*SUPPLIED INFORMATION*

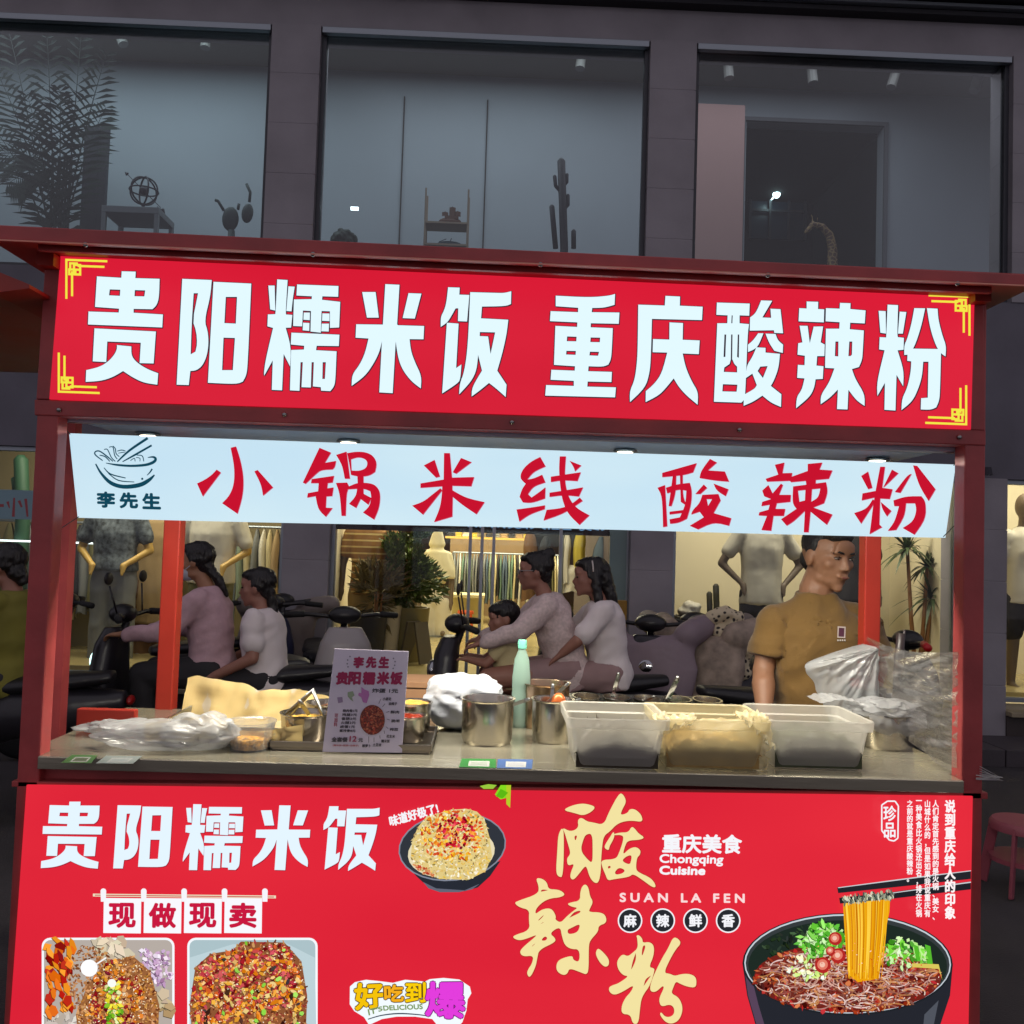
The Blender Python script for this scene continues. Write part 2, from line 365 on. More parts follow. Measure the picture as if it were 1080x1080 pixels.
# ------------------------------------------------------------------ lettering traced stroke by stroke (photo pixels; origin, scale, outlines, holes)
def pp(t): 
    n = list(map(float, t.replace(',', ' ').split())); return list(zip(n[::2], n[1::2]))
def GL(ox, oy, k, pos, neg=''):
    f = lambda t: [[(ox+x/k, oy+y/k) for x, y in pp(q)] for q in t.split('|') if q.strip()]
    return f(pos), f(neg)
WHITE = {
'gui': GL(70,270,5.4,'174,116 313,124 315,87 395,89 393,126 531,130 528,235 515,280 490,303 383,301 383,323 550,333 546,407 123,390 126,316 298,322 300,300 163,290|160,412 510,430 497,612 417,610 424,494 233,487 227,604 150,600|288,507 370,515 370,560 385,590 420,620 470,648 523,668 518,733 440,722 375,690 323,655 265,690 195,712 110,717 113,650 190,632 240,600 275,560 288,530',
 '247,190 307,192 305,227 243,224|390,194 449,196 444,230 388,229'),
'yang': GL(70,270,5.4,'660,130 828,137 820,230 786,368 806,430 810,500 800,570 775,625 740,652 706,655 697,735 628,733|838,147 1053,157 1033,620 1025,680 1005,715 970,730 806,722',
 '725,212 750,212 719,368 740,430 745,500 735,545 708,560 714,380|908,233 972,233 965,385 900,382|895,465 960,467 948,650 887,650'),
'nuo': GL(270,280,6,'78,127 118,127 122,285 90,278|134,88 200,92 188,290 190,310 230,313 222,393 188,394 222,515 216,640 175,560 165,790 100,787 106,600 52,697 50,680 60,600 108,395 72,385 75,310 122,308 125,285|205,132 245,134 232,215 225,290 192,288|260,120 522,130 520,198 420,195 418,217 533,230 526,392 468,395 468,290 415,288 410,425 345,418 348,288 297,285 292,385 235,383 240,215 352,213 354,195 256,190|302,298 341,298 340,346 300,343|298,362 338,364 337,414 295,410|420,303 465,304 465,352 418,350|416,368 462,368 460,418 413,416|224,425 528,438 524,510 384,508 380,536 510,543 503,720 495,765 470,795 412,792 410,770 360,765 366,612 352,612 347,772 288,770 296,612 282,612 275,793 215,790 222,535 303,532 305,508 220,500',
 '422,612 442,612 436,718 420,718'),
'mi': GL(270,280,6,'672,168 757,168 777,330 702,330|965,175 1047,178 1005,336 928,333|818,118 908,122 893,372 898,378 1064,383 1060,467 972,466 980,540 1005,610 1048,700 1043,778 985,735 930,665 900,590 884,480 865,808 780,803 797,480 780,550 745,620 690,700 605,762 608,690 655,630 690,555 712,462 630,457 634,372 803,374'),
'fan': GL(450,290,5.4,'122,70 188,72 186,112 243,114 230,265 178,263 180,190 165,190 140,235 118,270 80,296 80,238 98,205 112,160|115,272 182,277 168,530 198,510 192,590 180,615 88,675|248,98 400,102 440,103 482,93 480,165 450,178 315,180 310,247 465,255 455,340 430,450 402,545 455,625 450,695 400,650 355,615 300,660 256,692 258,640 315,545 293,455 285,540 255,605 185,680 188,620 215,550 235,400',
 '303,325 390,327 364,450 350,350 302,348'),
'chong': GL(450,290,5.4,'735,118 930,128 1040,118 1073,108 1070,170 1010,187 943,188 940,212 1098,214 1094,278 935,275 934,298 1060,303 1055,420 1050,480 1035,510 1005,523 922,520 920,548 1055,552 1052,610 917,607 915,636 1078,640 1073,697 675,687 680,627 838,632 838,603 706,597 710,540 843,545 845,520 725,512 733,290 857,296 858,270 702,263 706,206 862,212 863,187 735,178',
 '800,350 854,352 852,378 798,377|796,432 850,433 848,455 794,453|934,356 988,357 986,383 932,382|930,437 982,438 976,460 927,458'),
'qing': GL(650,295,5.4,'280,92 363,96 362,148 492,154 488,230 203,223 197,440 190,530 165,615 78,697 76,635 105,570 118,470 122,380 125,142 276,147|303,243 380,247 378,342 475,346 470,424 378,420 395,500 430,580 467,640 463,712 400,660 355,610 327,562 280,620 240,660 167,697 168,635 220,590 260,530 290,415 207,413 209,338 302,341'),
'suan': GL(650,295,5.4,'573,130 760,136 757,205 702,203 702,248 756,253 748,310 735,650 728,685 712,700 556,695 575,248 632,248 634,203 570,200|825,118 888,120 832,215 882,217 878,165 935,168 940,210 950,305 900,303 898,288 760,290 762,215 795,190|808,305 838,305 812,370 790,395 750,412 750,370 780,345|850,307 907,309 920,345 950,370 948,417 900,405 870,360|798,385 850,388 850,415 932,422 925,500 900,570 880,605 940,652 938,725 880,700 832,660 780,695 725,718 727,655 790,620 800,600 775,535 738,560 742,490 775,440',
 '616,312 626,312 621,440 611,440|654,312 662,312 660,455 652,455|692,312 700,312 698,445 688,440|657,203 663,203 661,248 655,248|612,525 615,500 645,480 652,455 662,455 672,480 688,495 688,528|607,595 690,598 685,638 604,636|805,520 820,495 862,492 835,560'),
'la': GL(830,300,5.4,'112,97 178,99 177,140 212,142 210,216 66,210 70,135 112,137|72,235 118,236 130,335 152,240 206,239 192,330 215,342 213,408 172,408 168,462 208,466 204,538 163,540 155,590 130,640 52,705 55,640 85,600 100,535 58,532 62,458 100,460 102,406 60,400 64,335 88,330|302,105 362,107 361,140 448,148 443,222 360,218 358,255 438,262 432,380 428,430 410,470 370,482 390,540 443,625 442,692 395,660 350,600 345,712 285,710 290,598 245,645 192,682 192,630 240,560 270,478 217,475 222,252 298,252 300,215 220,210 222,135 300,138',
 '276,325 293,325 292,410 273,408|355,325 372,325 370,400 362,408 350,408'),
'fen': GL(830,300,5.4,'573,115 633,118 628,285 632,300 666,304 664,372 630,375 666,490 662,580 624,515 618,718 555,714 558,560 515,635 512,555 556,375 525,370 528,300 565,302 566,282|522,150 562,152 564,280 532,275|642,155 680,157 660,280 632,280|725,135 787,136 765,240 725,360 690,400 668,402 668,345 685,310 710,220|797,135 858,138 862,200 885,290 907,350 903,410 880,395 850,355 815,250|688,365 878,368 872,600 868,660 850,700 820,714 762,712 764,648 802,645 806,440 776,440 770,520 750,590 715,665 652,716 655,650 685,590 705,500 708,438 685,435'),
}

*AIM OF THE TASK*
Reproduce every line precisely as given, omitting all pictures.

*THE SOLUTION*
The Blender Python script for this scene continues. Write part 2, from line 365 on. More parts follow. Measure the picture as if it were 1080x1080 pixels.
# ------------------------------------------------------------------ lettering traced stroke by stroke (photo pixels; origin, scale, outlines, holes)
def pp(t): 
    n = list(map(float, t.replace(',', ' ').split())); return list(zip(n[::2], n[1::2]))
def GL(ox, oy, k, pos, neg=''):
    f = lambda t: [[(ox+x/k, oy+y/k) for x, y in pp(q)] for q in t.split('|') if q.strip()]
    return f(pos), f(neg)
WHITE = {
'gui': GL(70,270,5.4,'174,116 313,124 315,87 395,89 393,126 531,130 528,235 515,280 490,303 383,301 383,323 550,333 546,407 123,390 126,316 298,322 300,300 163,290|160,412 510,430 497,612 417,610 424,494 233,487 227,604 150,600|288,507 370,515 370,560 385,590 420,620 470,648 523,668 518,733 440,722 375,690 323,655 265,690 195,712 110,717 113,650 190,632 240,600 275,560 288,530',
 '247,190 307,192 305,227 243,224|390,194 449,196 444,230 388,229'),
'yang': GL(70,270,5.4,'660,130 828,137 820,230 786,368 806,430 810,500 800,570 775,625 740,652 706,655 697,735 628,733|838,147 1053,157 1033,620 1025,680 1005,715 970,730 806,722',
 '725,212 750,212 719,368 740,430 745,500 735,545 708,560 714,380|908,233 972,233 965,385 900,382|895,465 960,467 948,650 887,650'),
'nuo': GL(270,280,6,'78,127 118,127 122,285 90,278|134,88 200,92 188,290 190,310 230,313 222,393 188,394 222,515 216,640 175,560 165,790 100,787 106,600 52,697 50,680 60,600 108,395 72,385 75,310 122,308 125,285|205,132 245,134 232,215 225,290 192,288|260,120 522,130 520,198 420,195 418,217 533,230 526,392 468,395 468,290 415,288 410,425 345,418 348,288 297,285 292,385 235,383 240,215 352,213 354,195 256,190|302,298 341,298 340,346 300,343|298,362 338,364 337,414 295,410|420,303 465,304 465,352 418,350|416,368 462,368 460,418 413,416|224,425 528,438 524,510 384,508 380,536 510,543 503,720 495,765 470,795 412,792 410,770 360,765 366,612 352,612 347,772 288,770 296,612 282,612 275,793 215,790 222,535 303,532 305,508 220,500',
 '422,612 442,612 436,718 420,718'),
'mi': GL(270,280,6,'672,168 757,168 777,330 702,330|965,175 1047,178 1005,336 928,333|818,118 908,122 893,372 898,378 1064,383 1060,467 972,466 980,540 1005,610 1048,700 1043,778 985,735 930,665 900,590 884,480 865,808 780,803 797,480 780,550 745,620 690,700 605,762 608,690 655,630 690,555 712,462 630,457 634,372 803,374'),
'fan': GL(450,290,5.4,'122,70 188,72 186,112 243,114 230,265 178,263 180,190 165,190 140,235 118,270 80,296 80,238 98,205 112,160|115,272 182,277 168,530 198,510 192,590 180,615 88,675|248,98 400,102 440,103 482,93 480,165 450,178 315,180 310,247 465,255 455,340 430,450 402,545 455,625 450,695 400,650 355,615 300,660 256,692 258,640 315,545 293,455 285,540 255,605 185,680 188,620 215,550 235,400',
 '303,325 390,327 364,450 350,350 302,348'),
'chong': GL(450,290,5.4,'735,118 930,128 1040,118 1073,108 1070,170 1010,187 943,188 940,212 1098,214 1094,278 935,275 934,298 1060,303 1055,420 1050,480 1035,510 1005,523 922,520 920,548 1055,552 1052,610 917,607 915,636 1078,640 1073,697 675,687 680,627 838,632 838,603 706,597 710,540 843,545 845,520 725,512 733,290 857,296 858,270 702,263 706,206 862,212 863,187 735,178',
 '800,350 854,352 852,378 798,377|796,432 850,433 848,455 794,453|934,356 988,357 986,383 932,382|930,437 982,438 976,460 927,458'),
'qing': GL(650,295,5.4,'280,92 363,96 362,148 492,154 488,230 203,223 197,440 190,530 165,615 78,697 76,635 105,570 118,470 122,380 125,142 276,147|303,243 380,247 378,342 475,346 470,424 378,420 395,500 430,580 467,640 463,712 400,660 355,610 327,562 280,620 240,660 167,697 168,635 220,590 260,530 290,415 207,413 209,338 302,341'),
'suan': GL(650,295,5.4,'573,130 760,136 757,205 702,203 702,248 756,253 748,310 735,650 728,685 712,700 556,695 575,248 632,248 634,203 570,200|825,118 888,120 832,215 882,217 878,165 935,168 940,210 950,305 900,303 898,288 760,290 762,215 795,190|808,305 838,305 812,370 790,395 750,412 750,370 780,345|850,307 907,309 920,345 950,370 948,417 900,405 870,360|798,385 850,388 850,415 932,422 925,500 900,570 880,605 940,652 938,725 880,700 832,660 780,695 725,718 727,655 790,620 800,600 775,535 738,560 742,490 775,440',
 '616,312 626,312 621,440 611,440|654,312 662,312 660,455 652,455|692,312 700,312 698,445 688,440|657,203 663,203 661,248 655,248|612,525 615,500 645,480 652,455 662,455 672,480 688,495 688,528|607,595 690,598 685,638 604,636|805,520 820,495 862,492 835,560'),
'la': GL(830,300,5.4,'112,97 178,99 177,140 212,142 210,216 66,210 70,135 112,137|72,235 118,236 130,335 152,240 206,239 192,330 215,342 213,408 172,408 168,462 208,466 204,538 163,540 155,590 130,640 52,705 55,640 85,600 100,535 58,532 62,458 100,460 102,406 60,400 64,335 88,330|302,105 362,107 361,140 448,148 443,222 360,218 358,255 438,262 432,380 428,430 410,470 370,482 390,540 443,625 442,692 395,660 350,600 345,712 285,710 290,598 245,645 192,682 192,630 240,560 270,478 217,475 222,252 298,252 300,215 220,210 222,135 300,138',
 '276,325 293,325 292,410 273,408|355,325 372,325 370,400 362,408 350,408'),
'fen': GL(830,300,5.4,'573,115 633,118 628,285 632,300 666,304 664,372 630,375 666,490 662,580 624,515 618,718 555,714 558,560 515,635 512,555 556,375 525,370 528,300 565,302 566,282|522,150 562,152 564,280 532,275|642,155 680,157 660,280 632,280|725,135 787,136 765,240 725,360 690,400 668,402 668,345 685,310 710,220|797,135 858,138 862,200 885,290 907,350 903,410 880,395 850,355 815,250|688,365 878,368 872,600 868,660 850,700 820,714 762,712 764,648 802,645 806,440 776,440 770,520 750,590 715,665 652,716 655,650 685,590 705,500 708,438 685,435'),
}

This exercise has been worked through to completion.